Recensione Monster Hunter - Il Film

Sony getta le basi per la creazione di un suo Monsterverse

Il cinema di Paul W.S. Anderson è caratterizzato dalla crossmedialità e la sua prossima pellicola non si esime da tale “compito”. Il 17 giugno, infatti, nelle sale cinematografiche italiane l’adattamento filmico della saga di videogiochi: Monster Hunter. Non è la prima volta che Anderson si cimenta in una trasposizione su pellicola dell'universo videoludico, dal momento che il regista ha dato vita anche alla saga cinematografica di Resident Evil, sempre in coppia con Milla Jovovich e, nel lontano 1995, azzardò anche una sortita nel mondo di Mortal Kombat. 

Lo spettatore, una volta accomodatosi in sala, viene subito catapultato in un nuovo mondo. In modo quasi adrenalinico si viene introdotti in un contesto in cui i mostri la fanno da padrone e decidono le sorti dell’uomo. Lo stesso tipo di Darwinismo che è possibile respirare in quelle pellicole nella quale i dinosauri esistono o i mostri e giganti non popolano solo i nostri incubi, ma sono la realtà nella quale si vive. La legge del più forte e del più scaltro, dunque, governa un luogo decisamente lontano dalla Terra, per la quale, però, si ha misteriosamente accesso attraverso un portale. Una squadra scelta di militari, infatti, si ritroverà catapultata all’interno di questo mondo quasi per magia; trovandosi faccia a faccia con difficoltà che non avrebbero affrontato sui campi di battaglia del nostro mondo.

Mila Jovovich veste i panni della nostra protagonista: il capitano Natalie Artemis che cercherà di salvare se stessa e i propri uomini con la speranza di tornare nuovamente a casa.

Partiamo subito col dire che questo è un film che va assolutamente visto in sala; non solo perché si deve cercare di ristabilire la magia con lo schermo che si crea col buio, ma proprio per merito della sua realizzazione. Anderson, fin dagli adattamenti di Residen Evil e di Mortal Kombat, ha sapientemente mostrato la sua abilità di traslare le avventure di un videogioco in quelle action della narrazione filmica.

La diegesi, così, diviene funzionale alla volontà di raccontare passo dopo passo l’incremento delle difficoltà che il protagonista deve affrontare. Il film, infatti, viene suddiviso per “passaggi”: dalla più classica scelta del mostrare il mondo di partenza del nostro eroe – in questo caso la Terra – allo sconvolgimento di quello stesso mondo con conseguente chiamata all’azione; per poi passare ai primi mostri da dover affrontare e al crescendo di difficoltà che si acquisisce via via la trama si evolve. Come da addestramento videoludico, anche lo spettatore viene allenato al crescendo di emozioni nella quale verrà coinvolto attraverso gli occhi dalla protagonista.

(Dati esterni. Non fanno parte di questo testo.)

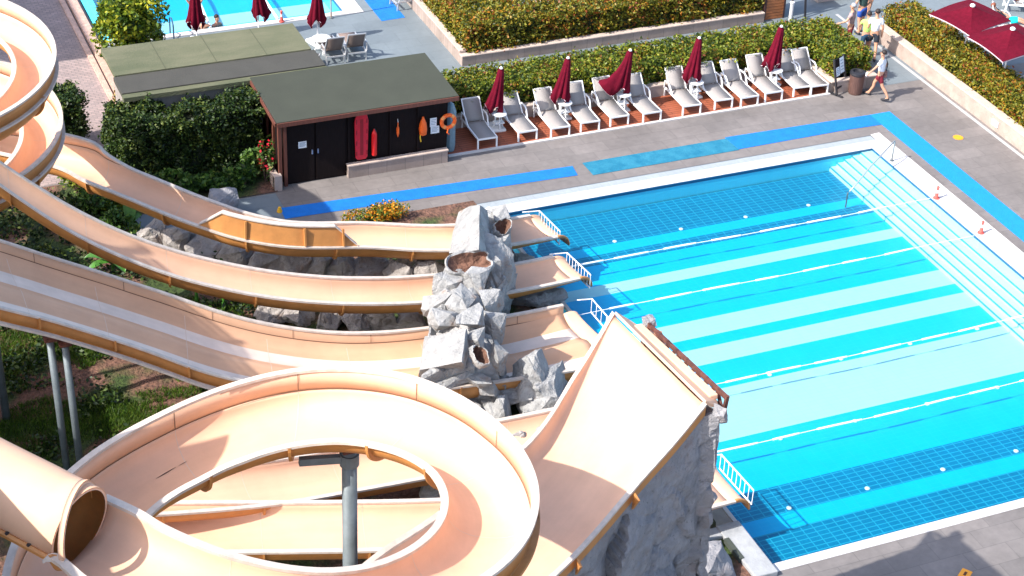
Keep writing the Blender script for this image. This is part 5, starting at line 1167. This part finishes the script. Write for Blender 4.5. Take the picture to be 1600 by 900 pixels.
# ================================================================== MATS, ROPES, POOL FITTINGS
def mat_sheet(label, poly, M, z=.014):
    t = MB(); t.prism(poly, .004, z); o = t.build('rubber_mat', M); return tag(o, label, 'mat', 'blue rubber mats round the pool')
mat_sheet('blue rubber mat lying alone at the left between shed and slides', [(13.04, 45.36), (22.32, 45.0), (22.40, 45.58), (13.06, 46.0)], BLUE_MAT)
mat_sheet('worn greenish blue rubber mat, middle one of the back row', rect(22.78, 27.93, 44.85, 45.66), BLUE_MAT2)
mat_sheet('deep blue rubber mat running from the worn one to the pool corner', [(27.94, 44.90), (32.0, 44.95), (33.28, 44.90), (33.28, 45.62), (27.88, 45.74)], mat('deep_blue_rubber', (.0, .165, .60), .75, .08, 3, .3, 300), .016)
mat_sheet('long bright blue rubber mat along the right side of the pool', rect(33.29, 34.05, 33.5, 45.62), mat('bright_blue_rubber', (.0, .225, .68), .75, .05, 3, .3, 300), .018)
mat_sheet('bright blue rubber mat on the upper terrace', [(20.3, 57.5), (21.2, 57.54), (21.3, 72), (20.38, 72)], BLUE_MAT)
def lane(label, y, x0, x1, ph, z=.0):
    t = thing('lane_rope', label, 'lane rope', (x0, y, z), 0, 'white lane ropes in the pool'); L_ = x1-x0; k = int(L_/.9); g = random.Random(int(y*10))
    wob = lambda x: .03*math.sin(x*.55+ph)+.010*math.sin(x*1.7+ph)
    m_ = MB(); m_.tube([(x, wob(x), -.02) for x in np.linspace(0, L_, 60)], .010, 6); m_.build('rope', ROPE_M, t)
    x = .5+ph % .6
    while x < L_-1.4:
        ln = g.uniform(.75, 1.35); m_ = MB(); m_.tube([(x+ln*f_, wob(x+ln*f_), -.018) for f_ in (0, .02, .25, .5, .75, .98, 1)], [.012, .026, .028, .028, .028, .026, .012], 8); m_.build('float', ROPE_M, t, True); x += ln+g.uniform(.25, .8)
lane('white lane rope nearest to the back of the pool', 40.22, 19.05, 32.1, .2); lane('second white lane rope from the back of the pool', 37.87, 19.05, 32.1, .5); lane('third white lane rope from the back, over the wide pale stripe', 33.72, 19.05, 32.1, .9); lane('white lane rope nearest to the front of the pool', 31.14, 19.05, 32.1, 1.4)
ro = {41.86: ('rearmost pool row', 22.14), 34.27: ('pool row under the third rope', 20.92), 31.70: ('pool row by the front rope', 22.0), 29.19: ('front pool row on dark tiles', 20.81)}
for y, (l, x0) in ro.items():
    x = x0
    k = 0
    while x < 30.4:
        o = MB().lathe([(.065, 0), (.065, .015), (.04, .03), (.0, .035)], (0, 0, 0), 14).build('inlet_cap', ROPE_M); o.location = (x, y, FZ+.002)
        tag(o, '%s white floor cap from the left, %s' % (ordn[k], l), 'floor inlet', 'white inlet caps on the pool floor'); x += 2.22; k += 1
# handrail at the steps
t = thing('handrail', 'grey metal handrail on the pool steps in the far corner', 'handrail', (32.24, 42.66, 0))
m_ = MB(); m_.tube([(0, 0, 0), (0, 0, .70), (-.03, -.02, .74), (-1.35, -.75, .40), (-2.0, -1.1, .12), (-2.3, -1.22, -.04)], .024, 8); m_.build('rail', mat('handrail_steel', (.33, .36, .38), .4, metal=.3), t, True)
m_ = MB(); m_.tube([(-2.45, -1.35, -.5), (-2.45, -1.35, .02)], .024, 8); m_.build('lower_post', GALV, t)
m_ = MB(); m_.lathe([(.07, 0), (.07, .015), (.03, .02)], (0, 0, .008), 12); m_.build('foot', GALV, t)
def cone(label, x, y):
    t = thing('traffic_cone', label, 'cone', (x, y, .014), 0, 'red and white cones on the pool edge')
    m_ = MB(); m_.lathe([(.10, 0), (.10, .025), (.07, .03)], (0, 0, 0), 14); m_.build('base', mat('cone_red', (.62, .10, .08), .6), t)
    m_ = MB(); m_.lathe([(.065, .03), (.045, .20)], (0, 0, 0), 14); m_.build('lower_cone', mat('cone_red', (.62, .10, .08)), t)
    m_ = MB(); m_.lathe([(.045, .20), (.036, .29)], (0, 0, .001), 14); m_.build('white_band', WHITE, t)
    m_ = MB(); m_.lathe([(.036, .29), (.032, .34), (.045, .36), (.05, .39), (.03, .42), (.002, .425)], (0, 0, .002), 14); m_.build('tip', mat('cone_red', (.62, .10, .08)), t)
cone('red and white cone at the end of the rearmost lane rope', 32.24, 40.14); cone('red and white cone at the end of the second lane rope', 32.34, 37.92)
q = at(1497, 215); tag(MB().lathe([(.17, 0), (.17, .006), (0, .007)], (q[0], q[1], .004), 12).build('floor_marker', YELLOW_PL), 'small yellow round floor marker on the deck by the right wall', 'floor marker')
q = at(1508, 897); m_ = MB(); m_.box((-.16, -.12, 0), (.16, .12, .007)); o = m_.build('floor_sticker', YELLOW_PL); o.location = (q[0], q[1], .004); o.rotation_euler = (0, 0, .6); tag(o, 'orange square floor sticker at the bottom edge of the photo', 'floor marker')
m_ = MB(); m_.box((-.07, -.03, 0), (.07, .03, .012)); o = m_.build('arrow_mark', mat('dark_mark', (.10, .03, .01), .8), o); o.location = (0, 0, .001)
q = at(437, 331); m_ = MB(); m_.lathe([(.09, 0), (.06, .10), (.04, .16), (0, .17)], (0, 0, 0), 10); o = m_.build('yellow_cap', mat('cap_yellow', (.85, .45, .02), .6)); o.location = (q[0], q[1], 0); tag(o, 'small yellow cap at the left end of the lone blue mat', 'cap')
# upper pool fittings
t = thing('pool_ladder', 'dark pool ladder at the left of the upper pool', 'ladder', (12.5, 58.5, 0))
for x in (0, .45): m_ = MB(); m_.tube([(x, -.25, 0), (x, -.25, .55), (x, -.05, .72), (x, .25, .62), (x, .30, -.5)], .025, 8); m_.build('rail', mat('navy_metal', (.03, .08, .16), .4, metal=.4), t)
t = thing('lane_rope', 'white lane rope of the upper pool, left one', 'lane rope', (14.4, 58.8, 0)); m_ = MB(); m_.tube([(0, 0, -.01), (.25, 3, -.01), (.3, 12, -.01)], .05, 8); m_.build('rope', ROPE_M, t)
t = thing('lane_rope', 'white lane rope of the upper pool, right one beside the parasol', 'lane rope', (16.85, 58.8, 0)); m_ = MB(); m_.tube([(0, 0, -.01), (.05, 3, -.01), (.1, 12, -.01)], .05, 8); m_.build('rope', ROPE_M, t)
cone('small red and white cone by the upper pool', 16.9, 58.52)
t = thing('shower_pole', 'thin brown pole standing at the edge of the upper pool', 'pole', (18.67, 58.3, 0)); m_ = MB(); m_.tube([(0, 0, 0), (0, 0, 2.3)], .03, 8); m_.build('pole', mat('tan_metal', (.30, .22, .17), .5), t); m_ = MB(); m_.lathe([(.09, 0), (.09, .03), (.03, .04)], (0, 0, 0), 10); m_.build('foot', GALV, t)
# wooden slatted screen and dark frame at the top
t = thing('slatted_hut', 'honey brown slatted wooden hut wall at the top edge beside the tall hedge', 'hut', (33.55, 53.35, 0))
for k in range(20): m_ = MB(); m_.box((.06, 0, .02+k*.12), (.80, .05, .12+k*.12)); m_.build('slat', SLAT_WOOD, t)
for x in (0, .80): m_ = MB(); m_.box((x, -.02, 0), (x+.07, .9, 2.45)); m_.build('corner_post', mat('dark_post', (.05, .022, .02), .6), t)
t = thing('standing_frame', 'dark blue standing frame beside the slatted hut', 'frame', (34.62, 53.1, 0))
for x in (0, .55): m_ = MB(); m_.bar((x, 0, 0), (x, .35, 2.0), .06, .06); m_.build('post', BLACK_M, t)
m_ = MB(); m_.bar((0, .16, .9), (.55, .16, .9), .04, .06); m_.bar((0, .3, 1.7), (.55, .3, 1.7), .04, .06); m_.build('crossbar', BLACK_M, t)
m_ = MB(); m_.box((.03, .17, .95), (.52, .20, 1.6)); m_.build('panel', BLUE_ST, t)
t = thing('bollard', 'short pale bollard in front of the slatted hut', 'bollard', (34.42, 52.9, 0)); m_ = MB(); m_.lathe([(.07, 0), (.07, .75), (.09, .76), (.09, .82), (.02, .84)], (0, 0, 0), 12); m_.build('post', mat('pale_metal', (.55, .55, .56), .5), t)
# notice stand and bin
q = at(1305, 150)
t = thing('notice_stand', 'dark wooden stand with two notices at the end of the lounger row', 'sign', (q[0]+.05, q[1]-.02, 0), R(28))
for x in (0, .62):
    m_ = MB(); m_.bar((x, 0, 0), (x, .30, 1.25), .07, .05); m_.build('post', BLACK_M, t); m_ = MB(); m_.bar((x, -.22, .03), (x, .28, .03), .07, .05); m_.build('foot', BLACK_M, t)
m_ = MB(); m_.add([(0, .15, .62), (.62, .15, .62), (.62, .29, 1.22), (0, .29, 1.22)], [(0, 1, 2, 3)]); o = m_.build('board', DARK_WOOD, t); s_ = o.modifiers.new('s', 'SOLIDIFY'); s_.thickness = .03; s_.offset = 0
for x0, x1, f0, f1 in ((.05, .27, .05, .55), (.31, .57, .10, .98)):
    g = lambda f: (.15+.14*f, .62+.60*f); m_ = MB(); (ya, za), (yb, zb) = g(f0), g(f1); m_.add([(x0, ya-.02, za), (x1, ya-.02, za), (x1, yb-.02, zb), (x0, yb-.02, zb)], [(0, 1, 2, 3)]); nn = m_.build('notice', PAPER, o); s_ = nn.modifiers.new('s', 'SOLIDIFY'); s_.thickness = .006
    m_ = MB()
    for k in range(4): f = f0+(f1-f0)*(.2+.2*k); (ya, za), (yb, zb) = g(f), g(f+.04); m_.add([(x0+.04, ya-.027, za), (x1-.05, ya-.027, za), (x1-.05, yb-.027, zb), (x0+.04, yb-.027, zb)], [(0, 1, 2, 3)])
    m_.build('text_block', INK, nn)
m_ = MB(); m_.bar((0, .05, .25), (.62, .05, .25), .04, .06); m_.build('rail', BLACK_M, t)
q = at(1338, 147)
t = thing('litter_bin', 'round brown slatted litter bin beside the notice stand', 'bin', (q[0], q[1]+.1, 0))
m_ = MB(); m_.lathe([(.22, 0), (.235, .05), (.25, .70), (.24, .72)], (0, 0, 0), 22); m_.build('body', BIN_M, t); m_ = MB(); m_.lathe([(.26, .70), (.27, .74), (.26, .80), (.17, .82), (.15, .75)], (0, 0, 0), 22); m_.build('lid_ring', BLACK_M, t)
q = at(1535, 22); t = thing('grey_pillar', 'grey square pillar behind the open parasols', 'pillar', (q[0]+2.0, q[1]+1.5, 0)); m_ = MB(); m_.box((-.22, -.22, 0), (.22, .22, 2.6)); m_.build('shaft', CONC, t, bevel=.02); m_ = MB(); m_.box((-.3, -.3, 0), (.3, .3, .12)); m_.build('foot', CONC, t, bevel=.02)
q = at(1465, 4, .0); t = thing('folded_cushion', 'dark red cushion bundle behind the golden hedge at the top edge', 'cushion', (q[0]+1.3, q[1]+.6, 0)); m_ = MB(); m_.box((-.4, -.25, .0), (.4, .25, .3)); m_.build('bundle', BURG, t, bevel=.1); m_ = MB(); m_.box((-.75, -.2, 0), (-.42, .2, .28)); m_.build('grey_roll', SLING, t, bevel=.1)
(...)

Quando si ci approccia a questi film si potrebbe temere un mancato approfondimento dei personaggi. In questo caso, pur non conoscendo le loro storie precedenti al “richiamo all’avventura” ci è possibile comunque conoscerli. Vediamo il loro modo di pensare, i loro timori e quindi andiamo anche oltre quell’iniziale barriera data dall’archetipo alla quale sono associabili. L’attenzione alla fede e ai propri cari è qualcosa che ritorna sempre nella mitologia del soldato, specialmente quello americano col suo proverbiale ritorno a casa, ma è davvero delicata in modo interessante all’interno della storia e ci permette di entrare in empatia con i protagonisti in scena.

Monster Hunter è un film che coinvolge lo spettatore a tutto tondo. I sensi vengono impegnati nella visione e nell’ascolto della pellicola; inoltre, la visione in sala permette di sentire la propria poltrona tremare quasi come se si avesse un controller tra le dita. È un film visivamente divertente: i mostri sono spaventosi e interessanti allo stesso tempo; le ambientazioni riescono a suggerire questa idea di mondo distopico uscito dal nulla eppure assolutamente plausibile. Il tutto riesce a muoversi sulle giuste corde per intrattenere ed entusiasmare il pubblico senza eccedere nella classica “americanata”.

La narrativa americana, specialmente il modo di realizzare action, sembra unirsi a una visione più orientale. C’è qualcosa nella scelta delle coreografie del combattimento, così come anche nella “visione” scenica del nuovo mondo, che è molto più affine a un action più orientale. Cosa che comunque coincide col gusto estetico dalla quale la saga stessa ha origine. Per intenderci, un occhio americano che viene strizzato ai Kaijū.